AROUND NIL | NCAA OKs jersey patches, opening new way to fund athlete revenue share
- Feb 3
- 2 min read
Updated: 7 days ago

Jan. 30, 2026—The NCAA Division I cabinet has signed off on a rule that will let schools add commercial sponsor patches to uniforms for the first time beginning Aug. 1, 2026.
Schools can add up to two logos, each no larger than four square inches, on uniforms during regular-season and conference championship games, plus one on equipment such as helmets.

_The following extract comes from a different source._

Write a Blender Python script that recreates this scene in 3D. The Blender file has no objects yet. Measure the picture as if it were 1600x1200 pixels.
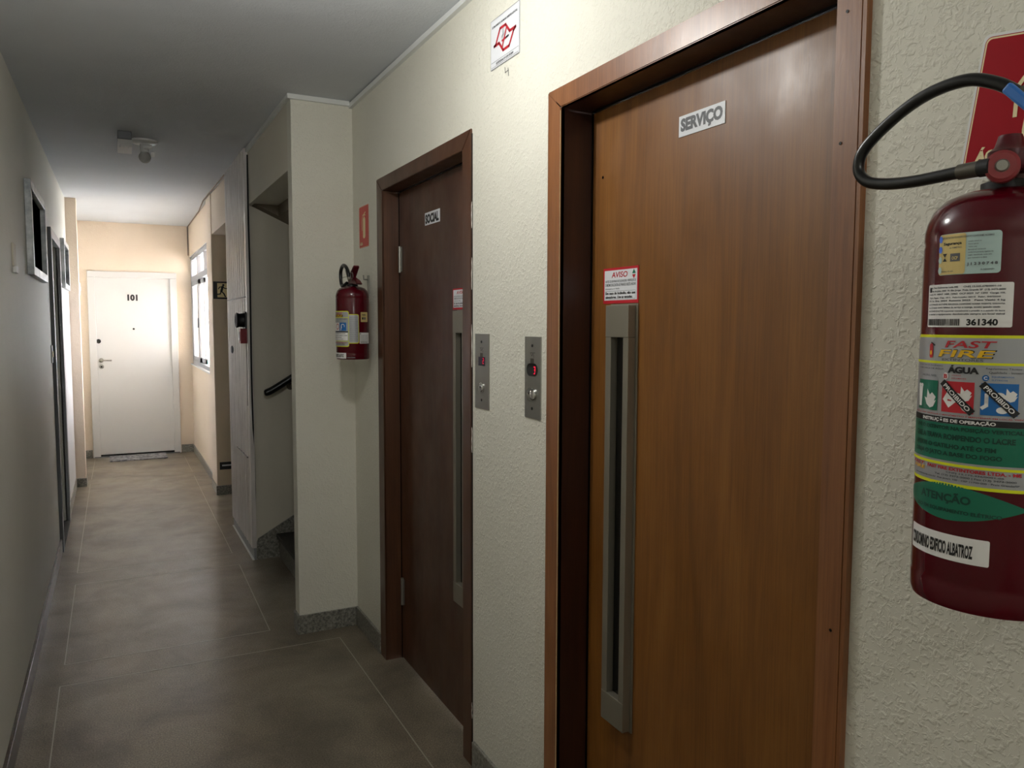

The move opens a new revenue stream as athletic departments look to fund the $20.5 million they're now allowed to share directly with athletes under the House settlement. It’s estimated that college football and basketball teams could earn between $500,000 and $12 million annually from patch deals. Some NBA teams already make eight figures from similar sponsorships.
Not everyone is thrilled. Critics warn college sports are drifting toward “NASCAR-ification,” with uniforms turning into rolling billboards.
LSU, which signed a multimillion-dollar deal last October, has already said its patches will appear “on all of our uniforms, every sport,” deputy athletic director and chief revenue officer Clay Harris told Front Office Sports, a setup that could funnel new money to non-revenue programs like golf.
Washington state lawmakers have proposed a 9.9% income tax on earnings over $1 million starting Jan. 1, 2029, and the bill explicitly includes college athletes with NIL income in the state.

Golf NIL College Men’s Top 75 golfer Matthew Dodd-Berry competes in the 2024 Open Championship at Royal Troon, with LSU’s new multimillion-dollar patch deal now set to fund uniforms across all sports, including golf | Steven Flynn/Action Sports Plus
Feb. 2, 2026—Washington state lawmakers introduced a 9.9% income tax on earnings over $1 million that would take effect Jan. 1, 2029, and Senate Bill 6346 explicitly includes college athletes with NIL income in the state.
The measure says nonresident athletes owe tax if their NIL-related “publicity service” primarily occurs in Washington, pulling in both in-state players and visitors who earn appearance or endorsement money there.
The change would erase a long-standing recruiting edge. Washington has been able to pitch its no-income-tax status while rivals in California (13.3% top rate), Oregon (9.9%), and other income-tax states have not. The case shows how state tax policy has quietly become one of college sports’ strongest recruiting tools, a six-figure edge programs in Florida, Texas, Tennessee, and Nevada have leaned on for years.
Washington Huskies quarterback Demond Williams Jr., reportedly on a $4-5 million NIL deal to return for 2026, shows how the math would look for a future star in his position. Under the proposal, Williams would owe 9.9% on income earned in Washington above $1 million—roughly $297,000 to $396,000 a year in additional tax. Without the tax, that money stays in his pocket.